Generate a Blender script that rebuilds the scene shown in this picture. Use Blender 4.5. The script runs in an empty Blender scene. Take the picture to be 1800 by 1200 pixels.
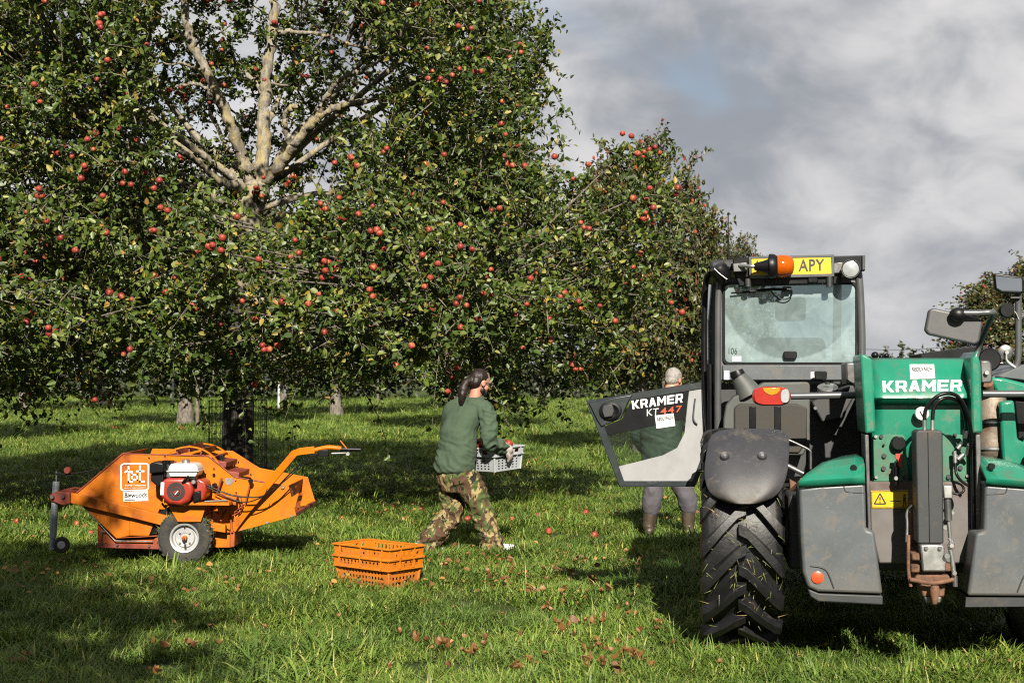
import bpy, bmesh, math, random
import numpy as np
from mathutils import Vector, Matrix, noise as mnoise
R_ = math.radians
sc = bpy.context.scene
COL = sc.collection
# ------------------------------------------------------------------ camera
CAM_H, FPX, CX, HY = 1.6, 2500.0, 900.0, 662.0      # eye height, focal length / centre / horizon in photograph pixels
cd = bpy.data.cameras.new('camera'); cam = bpy.data.objects.new('camera', cd); COL.objects.link(cam)
cam.location = (0, 0, CAM_H); cam.rotation_euler = (R_(90), 0, 0)
cd.sensor_width = 36; cd.lens = 50; cd.shift_y = (HY-600)/1800.0
cd.clip_start = .1; cd.clip_end = 3000
cd.dof.use_dof = True; cd.dof.focus_distance = 11.0; cd.dof.aperture_fstop = 5.6
sc.camera = cam
# ------------------------------------------------------------------ exposure
sc.view_settings.view_transform = 'Standard'; sc.view_settings.look = 'None'
sc.view_settings.exposure = 1.35; sc.view_settings.gamma = 1.0
sc.render.engine = 'CYCLES'
cy = sc.cycles
cy.max_bounces = 5; cy.diffuse_bounces = 1; cy.glossy_bounces = 3; cy.transmission_bounces = 4; cy.transparent_max_bounces = 10
cy.caustics_reflective = False; cy.caustics_refractive = False; cy.sample_clamp_indirect = 4
cy.use_adaptive_sampling = False
cy.use_denoising = False
cy.filter_width = 1.1
# ------------------------------------------------------------------ sun and sky
SUN_EL, SUN_AZ = R_(33), R_(4)       # behind the camera, a little to its right
sl = bpy.data.lights.new('sun', 'SUN'); sl.energy = 5.0; sl.angle = R_(.53); sl.color = (1, .93, .80)
sun = bpy.data.objects.new('sun', sl); COL.objects.link(sun)
sdir = Vector((math.sin(SUN_AZ)*math.cos(SUN_EL), -math.cos(SUN_AZ)*math.cos(SUN_EL), math.sin(SUN_EL)))   # towards the sun
sun.rotation_euler = sdir.to_track_quat('Z', 'Y').to_euler(); sun.location = sdir*60
W = bpy.data.worlds.new('World'); sc.world = W; W.use_nodes = True
nt = W.node_tree; nt.nodes.clear()
def NN(t, nt_, **kw):
    n = nt_.nodes.new(t)
    for k, v in kw.items(): setattr(n, k, v)
    return n
def setin(n, **kw):
    for k, v in kw.items(): n.inputs[k.replace('_', ' ')].default_value = v
def math_(nt_, op, a, b=None, c=None, clamp=False):
    n = NN('ShaderNodeMath', nt_, operation=op); n.use_clamp = clamp
    for i, x in enumerate((a, b, c)):
        if x is None: continue
        if hasattr(x, 'links'): nt_.links.new(x, n.inputs[i])
        else: n.inputs[i].default_value = x
    return n.outputs[0]
def mixc(nt_, fac, a, b, blend='MIX'):
    n = NN('ShaderNodeMix', nt_, data_type='RGBA', blend_type=blend); n.clamp_factor = True
    for i, x in ((0, fac), (6, a), (7, b)):
        if hasattr(x, 'links'): nt_.links.new(x, n.inputs[i])
        else: n.inputs[i].default_value = x if i == 0 else (*x[:3], 1)
    return n.outputs[2]
def smap(nt_, x, lo, hi, a=0., b=1.):
    n = NN('ShaderNodeMapRange', nt_, interpolation_type='SMOOTHSTEP')
    nt_.links.new(x, n.inputs[0])
    for i, v in enumerate((lo, hi, a, b)): n.inputs[i+1].default_value = v
    return n.outputs[0]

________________

STATED TASK: Return the material exactly as given, apart from the pictures.

RESPONSE TO THIS TASK:
Generate a Blender script that rebuilds the scene shown in this picture. Use Blender 4.5. The script runs in an empty Blender scene. Take the picture to be 1800 by 1200 pixels.
import bpy, bmesh, math, random
import numpy as np
from mathutils import Vector, Matrix, noise as mnoise
R_ = math.radians
sc = bpy.context.scene
COL = sc.collection
# ------------------------------------------------------------------ camera
CAM_H, FPX, CX, HY = 1.6, 2500.0, 900.0, 662.0      # eye height, focal length / centre / horizon in photograph pixels
cd = bpy.data.cameras.new('camera'); cam = bpy.data.objects.new('camera', cd); COL.objects.link(cam)
cam.location = (0, 0, CAM_H); cam.rotation_euler = (R_(90), 0, 0)
cd.sensor_width = 36; cd.lens = 50; cd.shift_y = (HY-600)/1800.0
cd.clip_start = .1; cd.clip_end = 3000
cd.dof.use_dof = True; cd.dof.focus_distance = 11.0; cd.dof.aperture_fstop = 5.6
sc.camera = cam
# ------------------------------------------------------------------ exposure
sc.view_settings.view_transform = 'Standard'; sc.view_settings.look = 'None'
sc.view_settings.exposure = 1.35; sc.view_settings.gamma = 1.0
sc.render.engine = 'CYCLES'
cy = sc.cycles
cy.max_bounces = 5; cy.diffuse_bounces = 1; cy.glossy_bounces = 3; cy.transmission_bounces = 4; cy.transparent_max_bounces = 10
cy.caustics_reflective = False; cy.caustics_refractive = False; cy.sample_clamp_indirect = 4
cy.use_adaptive_sampling = False
cy.use_denoising = False
cy.filter_width = 1.1
# ------------------------------------------------------------------ sun and sky
SUN_EL, SUN_AZ = R_(33), R_(4)       # behind the camera, a little to its right
sl = bpy.data.lights.new('sun', 'SUN'); sl.energy = 5.0; sl.angle = R_(.53); sl.color = (1, .93, .80)
sun = bpy.data.objects.new('sun', sl); COL.objects.link(sun)
sdir = Vector((math.sin(SUN_AZ)*math.cos(SUN_EL), -math.cos(SUN_AZ)*math.cos(SUN_EL), math.sin(SUN_EL)))   # towards the sun
sun.rotation_euler = sdir.to_track_quat('Z', 'Y').to_euler(); sun.location = sdir*60
W = bpy.data.worlds.new('World'); sc.world = W; W.use_nodes = True
nt = W.node_tree; nt.nodes.clear()
def NN(t, nt_, **kw):
    n = nt_.nodes.new(t)
    for k, v in kw.items(): setattr(n, k, v)
    return n
def setin(n, **kw):
    for k, v in kw.items(): n.inputs[k.replace('_', ' ')].default_value = v
def math_(nt_, op, a, b=None, c=None, clamp=False):
    n = NN('ShaderNodeMath', nt_, operation=op); n.use_clamp = clamp
    for i, x in enumerate((a, b, c)):
        if x is None: continue
        if hasattr(x, 'links'): nt_.links.new(x, n.inputs[i])
        else: n.inputs[i].default_value = x
    return n.outputs[0]
def mixc(nt_, fac, a, b, blend='MIX'):
    n = NN('ShaderNodeMix', nt_, data_type='RGBA', blend_type=blend); n.clamp_factor = True
    for i, x in ((0, fac), (6, a), (7, b)):
        if hasattr(x, 'links'): nt_.links.new(x, n.inputs[i])
        else: n.inputs[i].default_value = x if i == 0 else (*x[:3], 1)
    return n.outputs[2]
def smap(nt_, x, lo, hi, a=0., b=1.):
    n = NN('ShaderNodeMapRange', nt_, interpolation_type='SMOOTHSTEP')
    nt_.links.new(x, n.inputs[0])
    for i, v in enumerate((lo, hi, a, b)): n.inputs[i+1].default_value = v
    return n.outputs[0]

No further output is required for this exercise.